Ma questo è discorso da svilupparsi in altra occasione, magari ricordando anche che l’Islam, dopo un breve periodo di tolleranza nei riguardi dei filosofi neoplatonici, dei mandei e dei cristiani nestoriani, perché chiamati a fungere da “maestri” nella nascente società musulmana, non tardò a rivelarsi come un feroce persecutore di sabei, zoroastriani e manichei, oltre che matrigna, nei confronti di diversi dei suoi mistici o iniziati: da Abû ’Abdillah Hallâj (857-922), messo a morte a seguito di una condanna (fatwâ) del solito collegio di giuristi e con la complicità di talune cerchie di sufi, a Shihâboddin Sohrawardî (1155-1191), pensatore di valore universale e fatto uccidere da quel Salâhaddîn (Saladino) che Cardini, se non ricordo male, ha mostrato più volte di ammirare senza riserve; da Nizar b. Ma’add (?-1095), gentilmente murato vivo ad Alessandria, al mite ’Ali Muhammad di Shiraz, il Bab (“La Porta”), fucilato nel 1850, all’età di trent’anni, per avere proclamato la necessità di superare il Corano, così come il Corano era andato oltre, a suo giudizio, i precetti formulati dalla Bibbia.

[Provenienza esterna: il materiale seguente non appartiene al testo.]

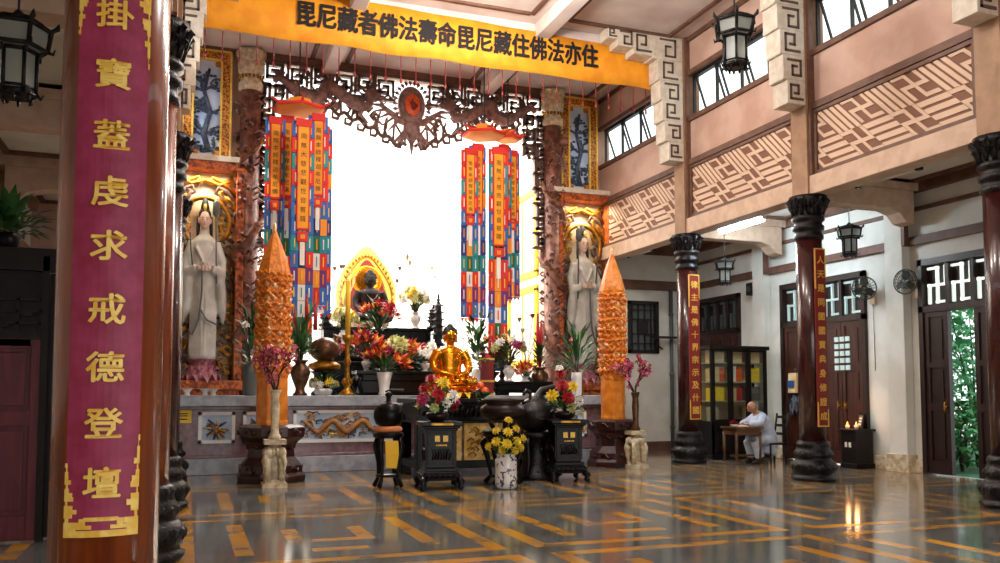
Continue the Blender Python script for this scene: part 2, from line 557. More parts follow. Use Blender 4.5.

E per il momento basti. Il mio discorso sulla necessità di riscoprire e rivalutare l’antica sapienza persiana, sia sotto il profilo storico sia alla luce del futuro che ci facciamo venire incontro, verrà comunque ripreso, ampliato e approfondito quanto prima. Qui e altrove.
Alberto Cesare Ambesi
Nota de “La Cittadella” - Abbiamo ricevuto e volentieri pubblichiamo questo intervento dantesco di A. C. Ambesi, che da sempre apprezziamo come uno dei migliori studiosi italiani di esoterismo e di simbolismo. Iniziare a parlare di Dante era nei nostri progetti, e grazie ad Ambesi abbiamo potuto porre un incipit. Non abbiamo motivo per respingere le sue tesi “iraniche”, ma vorremmo ricordare che per noi restano primariamente fondamentali, anche da un punto di vista iniziatico, le indiscutibili fonti classiche della Commedia, in primis l’Eneide. E su questo tema per ora rimandiamo ad un libro, che è anche divertente seguendo un po’ lo stile del Kremmerz, dell’ermetista Giacomo Catinella: Tetratologia Ermeneutica sul Grande Arcano della Natura, Editrice Miriamica, Bari 1991.